Sara Dane

Catherine Gaskin


Rated: 3.83 of 5 stars
3.83 ·
[?] · 6 ratings · Published: 12 Apr 1978

Sara Dane by Catherine Gaskin
Here is an unforgettable woman. A woman as strong and as beautiful as the raw new country she helps to carve from the wilderness. A woman of fierce pride, yet gently devoted to her children, and possessed with an undying vision about the future of her land, Sara Dane epitomizes the heart of her untamed country - Australia.

Set in the colorful days of the late Eighteenth and the early Nineteenth Centuries, Sara Dane unfolds the history of New South Wales, from its beginnings as a penal colony to the day when it could lift its head in contentment and peace.
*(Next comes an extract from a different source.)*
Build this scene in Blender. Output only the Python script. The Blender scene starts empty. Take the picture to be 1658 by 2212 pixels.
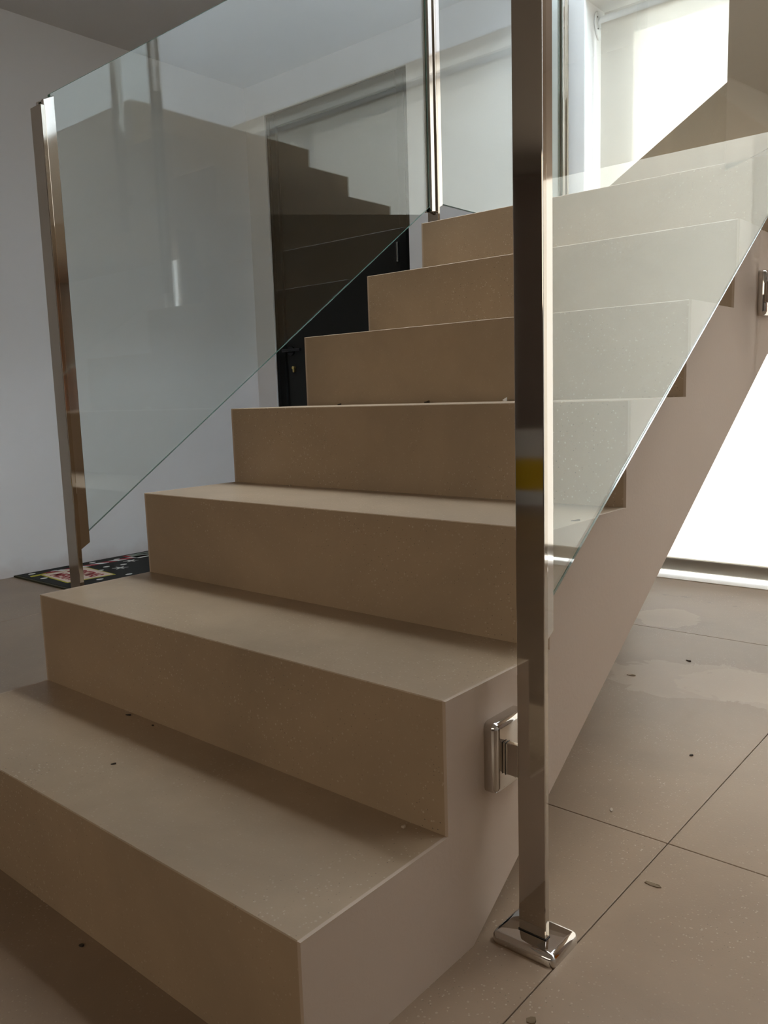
import bpy, bmesh, math, random
from mathutils import Matrix, Vector
random.seed(7)
S = bpy.context.scene
COL = S.collection

# ------------------------------------------------------------------ camera
# stair frame: X along the nosings (0 = open right side), Y up the stair, Z up (metres)
YAW, PITCH, ROLL = -0.708612484, -0.139069731, -0.0311289922
f = Vector((math.sin(YAW)*math.cos(PITCH), math.cos(YAW)*math.cos(PITCH), math.sin(PITCH)))
rt = Vector((math.cos(YAW), -math.sin(YAW), 0)); up = rt.cross(f)
r2 = math.cos(ROLL)*rt + math.sin(ROLL)*up; u2 = -math.sin(ROLL)*rt + math.cos(ROLL)*up
cam = bpy.data.cameras.new('camera'); co = bpy.data.objects.new('camera', cam); COL.objects.link(co)
M = Matrix.Identity(4)
for i in range(3):
    M[i][0] = r2[i]; M[i][1] = u2[i]; M[i][2] = -f[i]
M[0][3], M[1][3], M[2][3] = 0.590017, -0.533643, 0.739162
co.matrix_world = M
cam.sensor_fit = 'VERTICAL'; cam.sensor_height = 36; cam.lens = 1788.76390/2212*36
cam.clip_start = 0.02
S.camera = co

# ------------------------------------------------------------------ world, exposure
W = bpy.data.worlds.new('sky'); S.world = W; W.use_nodes = True
wn = W.node_tree.nodes; wl = W.node_tree.links
bg = wn['Background']
bg.inputs[0].default_value = (0.88, 0.94, 1.0, 1); bg.inputs[1].default_value = 9.5
sl = bpy.data.lights.new('sun', 'SUN'); sl.energy = 7.5; sl.angle = .009; sl.color = (1, .97, .93)
so = bpy.data.objects.new('sun', sl); COL.objects.link(so)
# high sun outside the window wall, shining towards the room
so.rotation_euler = Vector((-.30, -1.0, -.65)).to_track_quat('-Z', 'Y').to_euler(); so.location = (2, 8, 8)
# added fill light behind the camera; the front wall itself has no glazing
al = bpy.data.lights.new('front_fill', 'AREA'); al.shape = 'RECTANGLE'; al.size = 4.6; al.size_y = 1.3; al.energy = 31; al.color = (1, .88, .72)
ao = bpy.data.objects.new('front_fill', al); COL.objects.link(ao); ao.location = (.1, -4.55, 1.7); ao.rotation_euler = (math.radians(82), 0, 0); al.spread = math.radians(130)
# skylight over the stairwell
kl = bpy.data.lights.new('stairwell_skylight', 'AREA'); kl.shape = 'RECTANGLE'; kl.size = 3.4; kl.size_y = 1.3; kl.energy = 275; kl.color = (.82, .91, 1)
ko = bpy.data.objects.new('stairwell_skylight', kl); COL.objects.link(ko); ko.location = (.8, 1.83, 4.85)
S.view_settings.view_transform = 'Standard'; S.view_settings.look = 'None'
S.view_settings.exposure = 0.0; S.view_settings.gamma = 1.0
S.view_settings.use_curve_mapping = False
c = S.cycles
c.max_bounces = 14; c.diffuse_bounces = 7; c.glossy_bounces = 8; c.transmission_bounces = 14; c.transparent_max_bounces = 8
c.use_denoising = True; c.sample_clamp_indirect = 8.0; c.blur_glossy = 0.3
c.caustics_reflective = True; c.caustics_refractive = True

# ------------------------------------------------------------------ materials
def mat(name, color, rough=0.5, metal=0.0, **kw):
    m = bpy.data.materials.new(name); m.use_nodes = True
    b = m.node_tree.nodes['Principled BSDF']
    b.inputs['Base Color'].default_value = (*color, 1); b.inputs['Roughness'].default_value = rough
    b.inputs['Metallic'].default_value = metal
    for k, v in kw.items(): b.inputs[k.replace('_', ' ')].default_value = v
    return m
class NT:
    def __init__(s, m): s.t = m.node_tree; s.n = s.t.nodes; s.l = s.t.links
    def add(s, ty, **kw):
        n = s.n.new(ty)
        for k, v in kw.items(): setattr(n, k, v)
        return n
    def link(s, a, b): s.l.new(a, b)
    def coord(s, scale=1.0, obj=False):
        g = s.add('ShaderNodeNewGeometry'); return g.outputs['Position']
    def noise(s, scale, detail=3, rough=.5, vec=None, dist=0):
        n = s.add('ShaderNodeTexNoise'); n.inputs['Scale'].default_value = scale
        n.inputs['Detail'].default_value = detail; n.inputs['Roughness'].default_value = rough
        n.inputs['Distortion'].default_value = dist
        s.link(vec or s.coord(), n.inputs['Vector']); return n.outputs['Fac']
    def ramp(s, fac, stops):
        r = s.add('ShaderNodeValToRGB'); e = r.color_ramp.elements
        while len(e) < len(stops): e.new(.5)
        for el, (p, cc) in zip(e, stops):
            el.position = p; el.color = (*cc, 1) if len(cc) == 3 else cc
        s.link(fac, r.inputs['Fac']); return r.outputs['Color']
    def mix(s, fac, a, b, mode='MIX'):
        m = s.add('ShaderNodeMix', data_type='RGBA', blend_type=mode)
        if isinstance(fac, (int, float)): m.inputs[0].default_value = fac
        else: s.link(fac, m.inputs[0])
        for i, v in ((6, a), (7, b)):
            if isinstance(v, tuple): m.inputs[i].default_value = (*v, 1)
            else: s.link(v, m.inputs[i])
        return m.outputs[2]
    def math(s, op, a, b=0.0, cc=0.0):
        m = s.add('ShaderNodeMath', operation=op)
        for i, v in enumerate((a, b, cc)):
            if isinstance(v, (int, float)): m.inputs[i].default_value = v
            else: s.link(v, m.inputs[i])
        return m.outputs[0]
def sRGB(r, g, b):
    return tuple(((v/255+.055)/1.055)**2.4 if v > 10 else v/255/12.92 for v in (r, g, b))

def terrazzo(name, base, rough=.42, floor=False):
    m = mat(name, base, rough); T = NT(m); b = T.n['Principled BSDF']; P = T.coord()
    lo = tuple(v*.80 for v in base); hi = tuple(min(1, v*1.16) for v in base)
    col = T.ramp(T.noise(2.3, 5, .62, P, .4), [(.3, lo), (.52, base), (.72, hi)])
    col = T.mix(T.math('MULTIPLY', T.noise(40, 3, .6, P), .28), col, tuple(v*.8 for v in base))
    # light stone chips gathered in drifts
    drift = T.ramp(T.noise(4.2, 2, .5, P), [(.42, (0, 0, 0)), (.66, (1, 1, 1))])
    for sc, thr, cc, am in ((260, .30, (.62, .52, .40), .50), (150, .25, (.66, .56, .44), .36), (240, .22, (.07, .05, .035), .75), (190, .20, (.34, .16, .09), .45)):
        v = T.add('ShaderNodeTexVoronoi'); v.inputs['Scale'].default_value = sc; T.link(P, v.inputs['Vector'])
        sep = T.add('ShaderNodeSeparateColor'); T.link(v.outputs['Color'], sep.inputs[0])
        pick = T.math('LESS_THAN', sep.outputs[0], .11)
        small = T.math('LESS_THAN', v.outputs['Distance'], thr)
        k = T.math('MULTIPLY', pick, small)
        d = T.math('ADD', T.math('MULTIPLY', drift, .8), .2)
        k = T.math('MULTIPLY', T.math('MULTIPLY', k, d), am)
        col = T.mix(k, col, cc)
    if floor:
        # pale dried spill with its own edge, on the floor by the window
        sx = T.add('ShaderNodeSeparateXYZ'); T.link(P, sx.inputs[0])
        n1 = T.math('ADD', T.math('MULTIPLY', T.noise(3.4, 2, .5, P, .3), .62), T.math('MULTIPLY', T.noise(13, 5, .6, P, 1.2), .38))
        def blob(cx, cy, rx, ry, wob):
            dx = T.math('DIVIDE', T.math('SUBTRACT', sx.outputs[0], cx), rx)
            dy = T.math('DIVIDE', T.math('SUBTRACT', sx.outputs[1], cy), ry)
            r = T.math('ADD', T.math('MULTIPLY', dx, dx), T.math('MULTIPLY', dy, dy))
            r = T.math('ADD', r, T.math('MULTIPLY', T.math('SUBTRACT', n1, .5), wob))
            return T.ramp(r, [(.90, (1, 1, 1)), (.96, (0, 0, 0))])
        dirt = T.ramp(T.noise(5.5, 5, .7, P), [(.35, (0, 0, 0)), (.7, (1, 1, 1))])
        col = T.mix(T.math('MULTIPLY', dirt, .18), col, (.22, .15, .10))
        pale = (.38, .29, .20)
        for a in ((-.14, 1.50, .22, .14, 4.2), (.22, 1.50, .45, .14, 4.6), (-.42, 2.03, .09, .10, 6.0)):
            col = T.mix(T.math('MULTIPLY', blob(*a), .45), col, pale)
        dk = T.ramp(T.noise(23, 3, .6, P), [(.58, (0, 0, 0)), (.66, (1, 1, 1))])
        col = T.mix(T.math('MULTIPLY', T.math('MULTIPLY', blob(-.40, 2.33, .16, .06, 1.5), dk), .6), col, (.12, .09, .06))
    T.link(col, b.inputs['Base Color'])
    bm_ = T.add('ShaderNodeBump'); bm_.inputs['Strength'].default_value = .06; bm_.inputs['Distance'].default_value = .002
    T.link(T.noise(260, 2, .5, P), bm_.inputs['Height']); T.link(bm_.outputs[0], b.inputs['Normal'])
    return m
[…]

From the day in 1792 when young Sara, savagely sentenced in England to transportation on a trumped-up charge, came ashore at Botany Bay, until the day she returns triumphantly wealthy and prominent to her native London, her story rings with the fire of a great passion.

Sara's story is also the story of the men who loved her - Richard Barwell, her childhood love who possessiveness followed her thousands of miles; Andrew Maclay, whose strength and cunning combined with hers to produce an empire; Jeremy Hogan, the Irish rebel, whose presence meant security as Sara faced the crises of convinct outbreaks, giant floods, and armed rebellion with resolution. And then there was Louis de Bourget, the mysterious French emigre' whose love for her beauty and order brought a peace to Sara's life she had thought impossible.

But throughout her life, Sara held to her own personality tenaciously. All of Sydney knew her as a shrewd business-woman, magnifident, unconventional - but above all, a woman.